Discomfort. Disorientation. Anomie. Whatever you call it, that is the sensation offered to us by Paris these first few weeks. Clearly, we don’t belong here. We prove it many times each day. Our simplest activities somehow become pitched battles against an entire culture. Walking the streets, for instance. Parisian sidewalks are obstacle courses of dog shit. To make the game of avoiding the dog shit really interesting, the locals turn it into a competitive sport. They come at you in packs and refuse to yield ground, even when they clearly lack the right of way. If you want to get anywhere on foot you have to at once leap over the dog shit and burst heroically through oncoming hordes of French people. Red Rover, Red Rover, send Henri-Antoine right over!

Here we have next to no ability to determine what is normal and what is noteworthy. Take the famous storms. They struck three days after we arrived, without warning, at least to us. Around 2 in the morning, our house began to shake. The windows rattled madly. When I got out of bed to have a look outside, I found a scene from the early part of The Wizard of Oz: plastic garden chairs swirling in the air, huge planting pots crashing over, medium-size trees bent nearly in two. I went back to bed, assuming that it must be just a typical Parisian winter night. The next morning, we awakened to find huge trees in the street, shattered glass on the sidewalks, and cafe awnings ripped in two. We stepped over all of it without giving it much thought. Oh, that French weather! C’est fou! It was not until we found a row of old men peering through the bars of the Luxembourg Gardens, mourning the death of their favorite old trees, that we realized something was afoot. The highest winds in recorded history had swept through Paris, and for us it was just another night. Such is the curiously disoriented mentality of the newcomer. It’s childhood all over again.

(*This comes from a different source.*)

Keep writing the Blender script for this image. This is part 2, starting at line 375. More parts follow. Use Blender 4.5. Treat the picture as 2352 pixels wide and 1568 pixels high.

To my wife, Paris is a problem to be solved. She’s always been one of those people who believe firmly in reading the instructions before assembly. For the past two months, she’s been poring over one or the other of our nine books on how to get along with the French, from which she passes on to me the occasional tip. For a while, I dismissed these with an almost Gallic aloofness. Finally, she became so insistent that I picked up one of the books. French or Foe, it was called. Sure enough, it was filled with advice: Don’t smile randomly. Avoid being likable. When a French person says “Everyone likes him,” what he really means is “He’s a failure.” If you must cross your legs, do it carefully, as a woman does who is wearing a short skirt, not sloppily, like a golfer at the 19th hole. Never bring wine or flowers to a French dinner party. If you do bring flowers, make sure they are not yellow flowers, as a yellow flower is the signal from a French guest to a French hostess that her husband is cheating on her. (Subtle!) Above all, never use the toilet when you are out to dinner. You might think that by now every Frenchman understands that foreigners pee when they need to and will not think them barbarians for doing so. Not so, apparently.

On and on it went. The general drift of the advice was that, with one exception, if you wanted to get what you wanted in France, you must exchange your American warmth and directness for a cool and aloof manner. The exception was if you wanted to have sex. They do that here, too, apparently. A long section of the book was devoted to the sexually charged nature of French public life. The author explains that you can’t walk down the streets of Paris without stirring up vital juices all around you. For instance, all polite Frenchmen give the women they approve of what the author calls “The Look.” The author describes The Look thusly: “The Look from a stranger, maybe passing her on the street or in a car, of an unmistakable intensity that lets her know that for that man, she’s got it.”

I put down the book and tell Tabitha about The Look. It probably won’t come naturally to an American male, but, in an attempt to enter into the spirit of French daily life, I will cultivate a Look of my own. “I will practice The Look on old French ladies who are happy to have any old look at all,” I say, “and then, as I get the hang of it, move gradually into the big leagues.”

This irritates her immensely. “Out of that whole book,” she says, “all you came away with is The Look?”